Calling the death penalty process 'arbitrary and capricious, and therefore immoral,' Gov. George Ryan cleared Illinois' death row Saturday, commuting 167 condemned inmates' sentences in the broadest attack on the death penalty in decades.

Ryan's decision came three years after he temporarily halted state executions to examine the system's fairness.

'I had to act,' he said. 'Our capital system is haunted by the demon of error, error in determining guilt, and error in determining who among the guilty deserves to die.'

The move was quickly denounced by prosecutors, the incoming governor and relatives of some murder victims; one relative said Ryan 'has killed them all over again.' But it was met with jubilation at Northwestern University, where a who's who of anti-death penalty activists attended Ryan's speech.

'Gov. Ryan has taught us what leading truly looks like,' said Lawrence C. Marshall, director of the Center on Wrongful Convictions at Northwestern, the school whose journalism students have helped exonerate some condemned inmates. 

The mass commutation was the sharpest blow to capital punishment since the U.S. Supreme Court declared it unconstitutional in 1972, forcing states to redraw their laws to make them more equitable. About 600 sentences were reduced to life with that decision, said Richard Dieter, executive director of the Death Penalty Information Center.

Most of the 167 Illinois inmates will now serve life without parole. Ryan also reduced the sentences of three men; they could eventually be released. In the few cases where death sentences were under review, the maximum penalty will also be life without parole.

The announcement came just before the Republican Ryan leaves office.

The Illinois State's Attorneys Association, a group of county prosecutors, will investigate ways to challenge Ryan's actions, said the group's president, Champaign County State's Attorney John Piland. But several prosecutors acknowledged there may be little they can do about the governor's broad clemency power, short of an amendment to the state constitution.

Ryan said he sympathized with the families of the men, women and children who had been murdered, but he felt he had to act.

'I am not prepared to take the risk that we may execute an innocent person,' he wrote in an overnight letter to the victims' families warning them of his plans.

That reasoning didn't add up for prosecutors or for relatives of some victims.
Said Peoria County State's Attorney Kevin Lyons: 'The great, great majority of these people that have petitioned for commutation ... did not even contest their guilt.'

With death row inmates he had recently pardoned sitting in the audience as he spoke Saturday, Ryan framed the death penalty issue as 'one of the great civil rights struggles of our time.'

Ryan had halted all executions in the state nearly three years earlier after courts found that 13 Illinois death row inmates had been wrongly convicted since capital punishment resumed in 1977 a period when 12 other inmates were executed.

He said studies conducted since that moratorium was issued had only raised more questions about the how the death penalty was imposed.
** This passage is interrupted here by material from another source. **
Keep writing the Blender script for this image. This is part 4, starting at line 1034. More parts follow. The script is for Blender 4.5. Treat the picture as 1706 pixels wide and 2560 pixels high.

He cited problems with trials, sentencing, the appeals process and the state's 'spectacular failure' to reform the system.

Other governors have issued similar moratoriums and commutations, but nothing on the scale of what Ryan has done. The most recent blanket clemency came in 1986 when the governor of New Mexico commuted the death sentences of the state's five death row inmates.

Maryland Gov. Parris Glendening, who last year issued the country's only other moratorium on state executions, has no plans to pardon or commute the sentences of any death row inmate before leaving office Wednesday, spokesman Chuck Porcari said.